De taalterm van deze week, idiolect, doet alles lekker op zijn eigen manier. Hij weet wel hoe het volgens de rest hoort, maar daar trekt hij zich lekker niets van aan. Vooral vindt hij het heel belangrijk om authentiek te zijn, en daar hoeft hij niet eens erg zijn best voor te doen.
Definitie
Een idiolect omvat het taalgebruik dat typerend is voor één bepaalde persoon, een eenpersoonsdialect.
Denk hierbij bijvoorbeeld aan een uniek herkenbare woordkeuze, grammatica en/of uitspraak.
Voorbeelden
- President Trump is een makkelijk doelwit voor parodieën omdat hij zo’n kenmerkend idiolect heeft.
- Johan Cruyff had zo’n aparte manier van formuleren dat je een Cruyff-citaat meteen herkent aan zijn idiolect.
Etymologie
Dit is een moderne taalterm, maar de bouwstenen komen uit het antieke Grieks:
- idio- (van idios: eigen, persoonlijk) + ‑lect (naar dialect, van dialektos: spraak gesprek)
Weetje
Het woord idioot is óók afgeleid van idios, net als idiolect. Maar de keten van associaties is hier heel anders.
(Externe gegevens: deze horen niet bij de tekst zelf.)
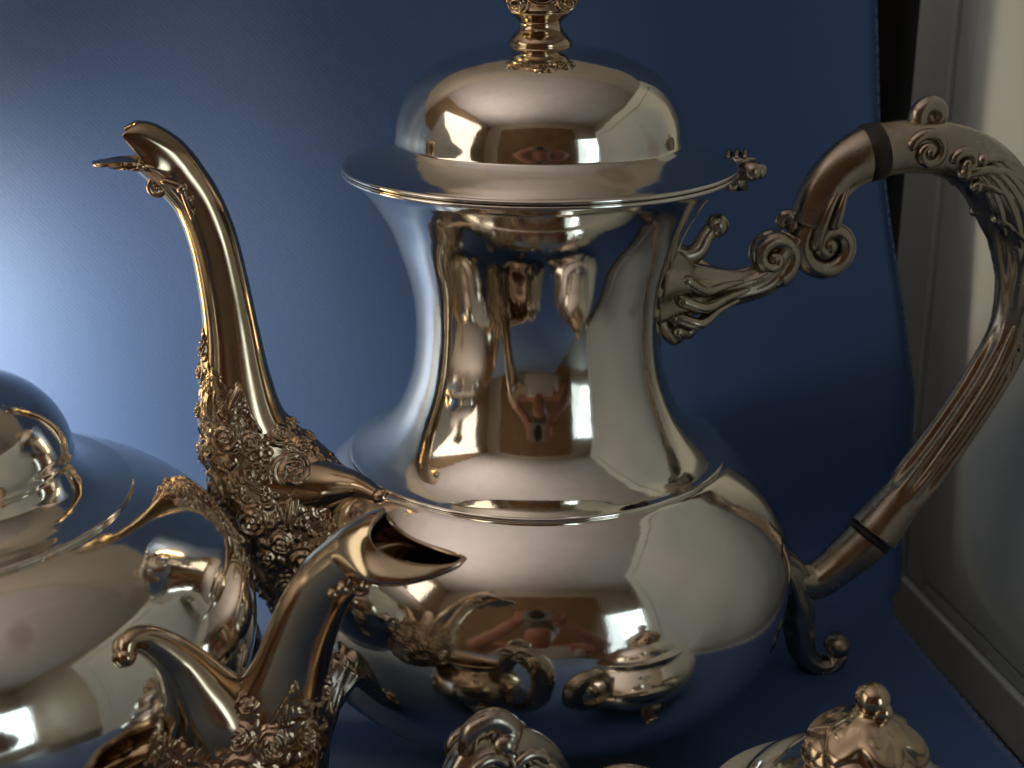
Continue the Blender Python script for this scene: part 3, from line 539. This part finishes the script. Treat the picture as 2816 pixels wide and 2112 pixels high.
for sx in (-1, 1):
    k = len(J)
    J += [(sx * 17, -68, 7), (sx * 27, -55, 6), (sx * 13, -48.5, 17), (sx * 9.4, -46.5, 21)]; r_ += [6, 4.3, 3.0, (3.0, 2.0)]
    E_ += [(2, k), (k, k + 1), (k + 1, k + 2), (k + 2, k + 3)]
    for f in range(4):
        q = len(J); z = 26.6 - 1.5 * f; e = 0.6 * abs(f - 1.5)
        J += [(sx * 7.2, -45, z - 1.0), (sx * 6.6, -42.6, z), (sx * (4.0 + e), -41.6, z + 0.2)]; r_ += [0.95, 0.85, 0.7]
        E_ += [(k + 3, q), (q, q + 1), (q + 1, q + 2)]
    q = len(J); J += [(sx * 6.5, -46.5, 21.5), (sx * 4.5, -46, 22.3)]; r_ += [1.0, 0.9]; E_ += [(k + 3, q), (q, q + 1)]
    q = len(J); J += [(sx * 9, -76, -40), (sx * 12, -66, -69), (sx * 12, -96, -70), (sx * 12, -108, -71)]; r_ += [9, 6.5, 4.5, 3.5]
    E_ += [(0, q), (q, q + 1), (q + 1, q + 2), (q + 2, q + 3)]
person = skin('person', J, E_, r_, 'skin')
tag(person, 'person in a white shirt holding up a camera, mirrored in the coffee pot', 'person')
skin('shirt', [(0, -76, -32), (0, -74, -14), (0, -69, 3), (0, -66.5, 8), (-17, -68, 5), (-22, -61, 2), (17, -68, 5), (22, -61, 2)], [(0, 1), (1, 2), (2, 3), (2, 4), (4, 5), (2, 6), (6, 7)],
     [(14, 11), (13, 10), (15, 10.5), 6.2, 7.2, 6.2, 7.2, 6.2], 'shirt', person)
skin('trousers', [(0, -76, -36), (-9, -76, -41), (-12, -66, -68), (-12, -95, -70), (9, -76, -41), (12, -66, -68), (12, -95, -70)], [(0, 1), (1, 2), (2, 3), (0, 4), (4, 5), (5, 6)], [(14, 11), 10, 7.3, 5.3, 10, 7.3, 5.3], 'black_plastic', person)
MB().add(ball((0, -62.6, 23), 9.0, 20, (0.92, 1.0, 1.02))).build('hair', M['hair'], person)
cm = empty('camera_body', (-0.76, -42.6, 24.9)); tag(cm, 'compact silver camera held up in both hands, mirrored in the coffee pot', 'camera')
o = MB().add(box((0, 0, 0), (9.6, 2.4, 5.8))).build('case', M['camera_silver'], cm, False); bv = o.modifiers.new('b', 'BEVEL'); bv.width = 0.006; bv.segments = 4
MB().add(grid(lathe([(0.3, 2.0), (1.6, 2.05), (2.2, 2.3), (2.3, 1.2), (2.6, 1.1), (2.6, 0.0)], 48), True, True, True)).build('lens', M['black_plastic'], cm).rotation_euler = (R(-90), 0, 0)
In het oude Grieks was een idiotes een leek, iemand die geen vakman was, geen scholing had genoten. Letterlijk betekende het “particulier persoon”, als tegenstelling tot iemand die in een publieke functie aan het maatschappelijk verkeer deelneemt. De negatieve connotatie is hier dat een idiotes een onkundig persoon was, iemand die als onnozelaar op zichzelf stond.